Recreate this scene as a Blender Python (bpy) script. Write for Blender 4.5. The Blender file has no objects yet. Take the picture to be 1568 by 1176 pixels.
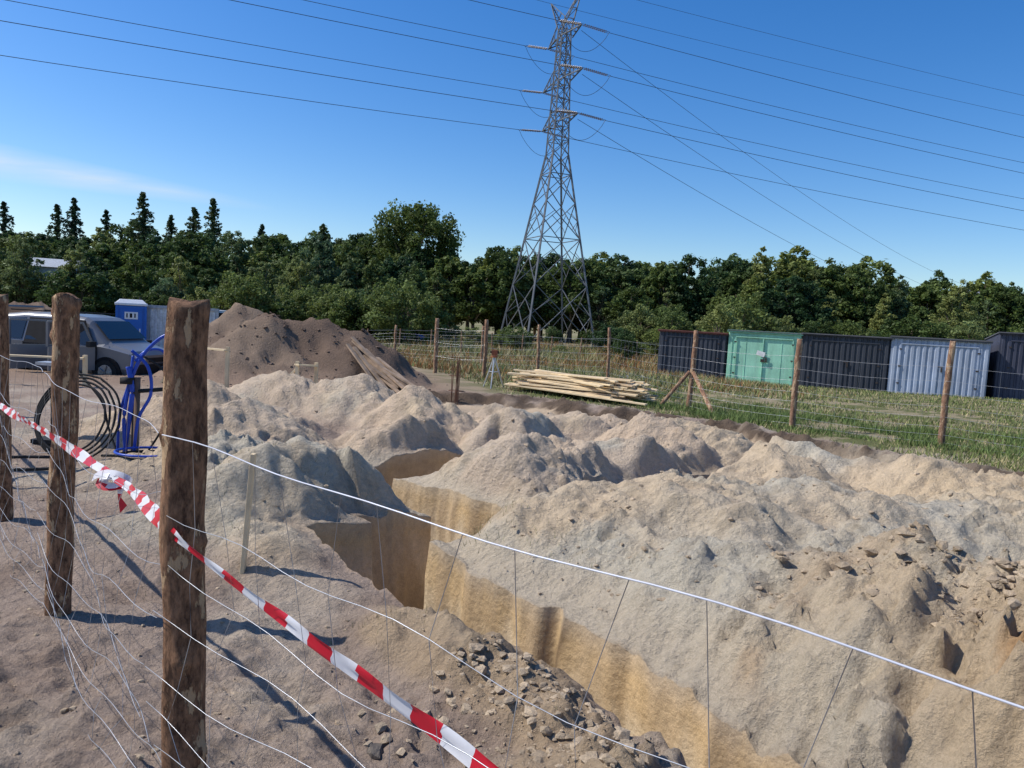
import bpy, math, random
import numpy as np
from mathutils import Vector, Matrix
random.seed(7); rng=np.random.default_rng(7)
scene=bpy.context.scene
EYE=1.6
# ------------------------------------------------------------------ helpers
def link(o,parent=None):
    scene.collection.objects.link(o)
    if parent: o.parent=parent
    return o
def empty(name,loc=(0,0,0),rz=0):
    e=bpy.data.objects.new(name,None); e.location=loc; e.rotation_euler=(0,0,rz); e.empty_display_size=.1
    return link(e)
def nodes(name):
    m=bpy.data.materials.new(name); m.use_nodes=True
    nt=m.node_tree; b=nt.nodes['Principled BSDF']; return m,nt,b
def mat(name,c,rough=.8,metal=0,var=.25,scale=8,bump=.0,bscale=60,c2=None,stretch=(1,1,1),spec=.3):
    m,nt,b=nodes(name); N=nt.nodes; L=nt.links
    tc=N.new('ShaderNodeTexCoord'); mp=N.new('ShaderNodeMapping'); mp.inputs['Scale'].default_value=stretch
    L.new(tc.outputs['Object'],mp.inputs[0])
    no=N.new('ShaderNodeTexNoise'); no.inputs['Scale'].default_value=scale; no.inputs['Detail'].default_value=6; no.inputs['Roughness'].default_value=.65
    L.new(mp.outputs[0],no.inputs[0])
    r=N.new('ShaderNodeValToRGB'); r.color_ramp.elements[0].position=.33; r.color_ramp.elements[1].position=.67
    a=[max(0,x*(1-var)) for x in c]; d=list(c2) if c2 else [min(1,x*(1+var)) for x in c]
    r.color_ramp.elements[0].color=(*a,1); r.color_ramp.elements[1].color=(*d,1)
    L.new(no.outputs[0],r.inputs[0]); L.new(r.outputs[0],b.inputs['Base Color'])
    b.inputs['Roughness'].default_value=rough; b.inputs['Metallic'].default_value=metal; b.inputs['Specular IOR Level'].default_value=spec
    if bump:
        n2=N.new('ShaderNodeTexNoise'); n2.inputs['Scale'].default_value=bscale; n2.inputs['Detail'].default_value=5
        L.new(mp.outputs[0],n2.inputs[0]); bp=N.new('ShaderNodeBump'); bp.inputs['Strength'].default_value=bump; bp.inputs['Distance'].default_value=.02
        L.new(n2.outputs[0],bp.inputs['Height']); L.new(bp.outputs[0],b.inputs['Normal'])
    return m
class MB:
    def __init__(s): s.v=[];s.f=[];s.m=[]
    def add(s,vs,fs,mi=0):
        o=len(s.v); s.v+= [tuple(v) for v in vs]; s.f+=[tuple(i+o for i in f) for f in fs]; s.m+=[mi]*len(fs)
    def box(s,c,d,mi=0,rot=None,taper=1):
        vs=[]
        for z in(-1,1):
            k=taper if z>0 else 1
            for x,y in((-1,-1),(1,-1),(1,1),(-1,1)):
                v=Vector((x*d[0]/2*k,y*d[1]/2*k,z*d[2]/2))
                if rot is not None: v=rot@v
                vs.append(v+Vector(c))
        s.add(vs,[(3,2,1,0),(4,5,6,7),(0,1,5,4),(1,2,6,5),(2,3,7,6),(3,0,4,7)],mi)
    def beam(s,p,q,w,h=None,mi=0):
        p=Vector(p);q=Vector(q);h=h or w; d=q-p; L=d.length
        if L<1e-6:return
        R=d.to_track_quat('Z','Y').to_matrix()
        s.box((p+q)/2,(w,h,L),mi,R)
    def tube(s,pts,rad,n=6,mi=0,cap=True):
        pts=[Vector(p) for p in pts]
        if not hasattr(rad,'__len__'): rad=[rad]*len(pts)
        vs=[];up=Vector((0,0,1))
        for i,p in enumerate(pts):
            d=(pts[min(i+1,len(pts)-1)]-pts[max(i-1,0)]).normalized()
            a=d.cross(up)
            if a.length<.05: a=d.cross(Vector((1,0,0)))
            a.normalize(); b=d.cross(a)
            for k in range(n):
                t=2*math.pi*k/n; vs.append(p+rad[i]*(math.cos(t)*a+math.sin(t)*b))
        fs=[]
        for i in range(len(pts)-1):
            for k in range(n):
                k2=(k+1)%n; fs.append((i*n+k,i*n+k2,(i+1)*n+k2,(i+1)*n+k))
        if cap: fs+= [tuple(range(n)),tuple(range((len(pts)-1)*n,len(pts)*n))]
        s.add(vs,fs,mi)
    def obj(s,name,mats,parent=None,smooth=False,loc=None,bevel=0):
        me=bpy.data.meshes.new(name); me.from_pydata(s.v,[],s.f)
        for m in mats: me.materials.append(m)
        me.polygons.foreach_set('material_index',s.m)
        if smooth: me.polygons.foreach_set('use_smooth',[True]*len(s.f))
        me.update(); o=bpy.data.objects.new(name,me)
        if loc: o.location=loc
        link(o,parent)
        if bevel:
            b=o.modifiers.new('bev','BEVEL'); b.width=bevel; b.segments=2; b.limit_method='ANGLE'
        return o
def mesh_np(name,V,F,mats=(),col=None,smooth=False):
    me=bpy.data.meshes.new(name); V=np.asarray(V,np.float32); F=np.asarray(F,np.int32); n=F.shape[1]
    me.vertices.add(len(V)); me.vertices.foreach_set('co',V.ravel())
    me.loops.add(F.size); me.loops.foreach_set('vertex_index',F.ravel())
    me.polygons.add(len(F)); me.polygons.foreach_set('loop_start',np.arange(0,F.size,n,dtype=np.int32))
    me.polygons.foreach_set('loop_total',np.full(len(F),n,np.int32))
    me.polygons.foreach_set('use_smooth',np.full(len(F),smooth))
    if col is not None:
        a=me.color_attributes.new('Col','FLOAT_COLOR','POINT')
        c=np.ones((len(V),4),np.float32); c[:,:3]=col; a.data.foreach_set('color',c.ravel())
    for m in mats: me.materials.append(m)
    me.update(calc_edges=True); me.validate(); return me
def vn(x,y,seed=0):
    xi=np.floor(x).astype(np.int64); yi=np.floor(y).astype(np.int64); fx=x-xi; fy=y-yi
    fx=fx*fx*(3-2*fx); fy=fy*fy*(3-2*fy)
    def h(a,b):
        n=(a*374761393+b*668265263+seed*974634777)&0xffffffff
        n=((n^(n>>13))*1274126177)&0xffffffff; n=(n^(n>>16)); n=(n*2246822519)&0xffffffff; n=n^(n>>15)
        return n/4294967296.0
    return (h(xi,yi)*(1-fx)+h(xi+1,yi)*fx)*(1-fy)+(h(xi,yi+1)*(1-fx)+h(xi+1,yi+1)*fx)*fy
def fbm(x,y,o=4,seed=0,g=.5):
    r=0;a=1;t=0
    for i in range(o):
        c,s_=math.cos(i*1.1),math.sin(i*1.1)
        r=r+a*vn((x*c-y*s_)*2**i+17*i,(x*s_+y*c)*2**i,seed+i); t+=a;a*=g
    return r/t
def sm(a,b,x):
    t=np.clip((x-a)/(b-a),0,1); return t*t*(3-2*t)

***

Given instruction: Without the images, write out each line of the data verbatim.

Right answer:
Recreate this scene as a Blender Python (bpy) script. Write for Blender 4.5. The Blender file has no objects yet. Take the picture to be 1568 by 1176 pixels.
import bpy, math, random
import numpy as np
from mathutils import Vector, Matrix
random.seed(7); rng=np.random.default_rng(7)
scene=bpy.context.scene
EYE=1.6
# ------------------------------------------------------------------ helpers
def link(o,parent=None):
    scene.collection.objects.link(o)
    if parent: o.parent=parent
    return o
def empty(name,loc=(0,0,0),rz=0):
    e=bpy.data.objects.new(name,None); e.location=loc; e.rotation_euler=(0,0,rz); e.empty_display_size=.1
    return link(e)
def nodes(name):
    m=bpy.data.materials.new(name); m.use_nodes=True
    nt=m.node_tree; b=nt.nodes['Principled BSDF']; return m,nt,b
def mat(name,c,rough=.8,metal=0,var=.25,scale=8,bump=.0,bscale=60,c2=None,stretch=(1,1,1),spec=.3):
    m,nt,b=nodes(name); N=nt.nodes; L=nt.links
    tc=N.new('ShaderNodeTexCoord'); mp=N.new('ShaderNodeMapping'); mp.inputs['Scale'].default_value=stretch
    L.new(tc.outputs['Object'],mp.inputs[0])
    no=N.new('ShaderNodeTexNoise'); no.inputs['Scale'].default_value=scale; no.inputs['Detail'].default_value=6; no.inputs['Roughness'].default_value=.65
    L.new(mp.outputs[0],no.inputs[0])
    r=N.new('ShaderNodeValToRGB'); r.color_ramp.elements[0].position=.33; r.color_ramp.elements[1].position=.67
    a=[max(0,x*(1-var)) for x in c]; d=list(c2) if c2 else [min(1,x*(1+var)) for x in c]
    r.color_ramp.elements[0].color=(*a,1); r.color_ramp.elements[1].color=(*d,1)
    L.new(no.outputs[0],r.inputs[0]); L.new(r.outputs[0],b.inputs['Base Color'])
    b.inputs['Roughness'].default_value=rough; b.inputs['Metallic'].default_value=metal; b.inputs['Specular IOR Level'].default_value=spec
    if bump:
        n2=N.new('ShaderNodeTexNoise'); n2.inputs['Scale'].default_value=bscale; n2.inputs['Detail'].default_value=5
        L.new(mp.outputs[0],n2.inputs[0]); bp=N.new('ShaderNodeBump'); bp.inputs['Strength'].default_value=bump; bp.inputs['Distance'].default_value=.02
        L.new(n2.outputs[0],bp.inputs['Height']); L.new(bp.outputs[0],b.inputs['Normal'])
    return m
class MB:
    def __init__(s): s.v=[];s.f=[];s.m=[]
    def add(s,vs,fs,mi=0):
        o=len(s.v); s.v+= [tuple(v) for v in vs]; s.f+=[tuple(i+o for i in f) for f in fs]; s.m+=[mi]*len(fs)
    def box(s,c,d,mi=0,rot=None,taper=1):
        vs=[]
        for z in(-1,1):
            k=taper if z>0 else 1
            for x,y in((-1,-1),(1,-1),(1,1),(-1,1)):
                v=Vector((x*d[0]/2*k,y*d[1]/2*k,z*d[2]/2))
                if rot is not None: v=rot@v
                vs.append(v+Vector(c))
        s.add(vs,[(3,2,1,0),(4,5,6,7),(0,1,5,4),(1,2,6,5),(2,3,7,6),(3,0,4,7)],mi)
    def beam(s,p,q,w,h=None,mi=0):
        p=Vector(p);q=Vector(q);h=h or w; d=q-p; L=d.length
        if L<1e-6:return
        R=d.to_track_quat('Z','Y').to_matrix()
        s.box((p+q)/2,(w,h,L),mi,R)
    def tube(s,pts,rad,n=6,mi=0,cap=True):
        pts=[Vector(p) for p in pts]
        if not hasattr(rad,'__len__'): rad=[rad]*len(pts)
        vs=[];up=Vector((0,0,1))
        for i,p in enumerate(pts):
            d=(pts[min(i+1,len(pts)-1)]-pts[max(i-1,0)]).normalized()
            a=d.cross(up)
            if a.length<.05: a=d.cross(Vector((1,0,0)))
            a.normalize(); b=d.cross(a)
            for k in range(n):
                t=2*math.pi*k/n; vs.append(p+rad[i]*(math.cos(t)*a+math.sin(t)*b))
        fs=[]
        for i in range(len(pts)-1):
            for k in range(n):
                k2=(k+1)%n; fs.append((i*n+k,i*n+k2,(i+1)*n+k2,(i+1)*n+k))
        if cap: fs+= [tuple(range(n)),tuple(range((len(pts)-1)*n,len(pts)*n))]
        s.add(vs,fs,mi)
    def obj(s,name,mats,parent=None,smooth=False,loc=None,bevel=0):
        me=bpy.data.meshes.new(name); me.from_pydata(s.v,[],s.f)
        for m in mats: me.materials.append(m)
        me.polygons.foreach_set('material_index',s.m)
        if smooth: me.polygons.foreach_set('use_smooth',[True]*len(s.f))
        me.update(); o=bpy.data.objects.new(name,me)
        if loc: o.location=loc
        link(o,parent)
        if bevel:
            b=o.modifiers.new('bev','BEVEL'); b.width=bevel; b.segments=2; b.limit_method='ANGLE'
        return o
def mesh_np(name,V,F,mats=(),col=None,smooth=False):
    me=bpy.data.meshes.new(name); V=np.asarray(V,np.float32); F=np.asarray(F,np.int32); n=F.shape[1]
    me.vertices.add(len(V)); me.vertices.foreach_set('co',V.ravel())
    me.loops.add(F.size); me.loops.foreach_set('vertex_index',F.ravel())
    me.polygons.add(len(F)); me.polygons.foreach_set('loop_start',np.arange(0,F.size,n,dtype=np.int32))
    me.polygons.foreach_set('loop_total',np.full(len(F),n,np.int32))
    me.polygons.foreach_set('use_smooth',np.full(len(F),smooth))
    if col is not None:
        a=me.color_attributes.new('Col','FLOAT_COLOR','POINT')
        c=np.ones((len(V),4),np.float32); c[:,:3]=col; a.data.foreach_set('color',c.ravel())
    for m in mats: me.materials.append(m)
    me.update(calc_edges=True); me.validate(); return me
def vn(x,y,seed=0):
    xi=np.floor(x).astype(np.int64); yi=np.floor(y).astype(np.int64); fx=x-xi; fy=y-yi
    fx=fx*fx*(3-2*fx); fy=fy*fy*(3-2*fy)
    def h(a,b):
        n=(a*374761393+b*668265263+seed*974634777)&0xffffffff
        n=((n^(n>>13))*1274126177)&0xffffffff; n=(n^(n>>16)); n=(n*2246822519)&0xffffffff; n=n^(n>>15)
        return n/4294967296.0
    return (h(xi,yi)*(1-fx)+h(xi+1,yi)*fx)*(1-fy)+(h(xi,yi+1)*(1-fx)+h(xi+1,yi+1)*fx)*fy
def fbm(x,y,o=4,seed=0,g=.5):
    r=0;a=1;t=0
    for i in range(o):
        c,s_=math.cos(i*1.1),math.sin(i*1.1)
        r=r+a*vn((x*c-y*s_)*2**i+17*i,(x*s_+y*c)*2**i,seed+i); t+=a;a*=g
    return r/t
def sm(a,b,x):
    t=np.clip((x-a)/(b-a),0,1); return t*t*(3-2*t)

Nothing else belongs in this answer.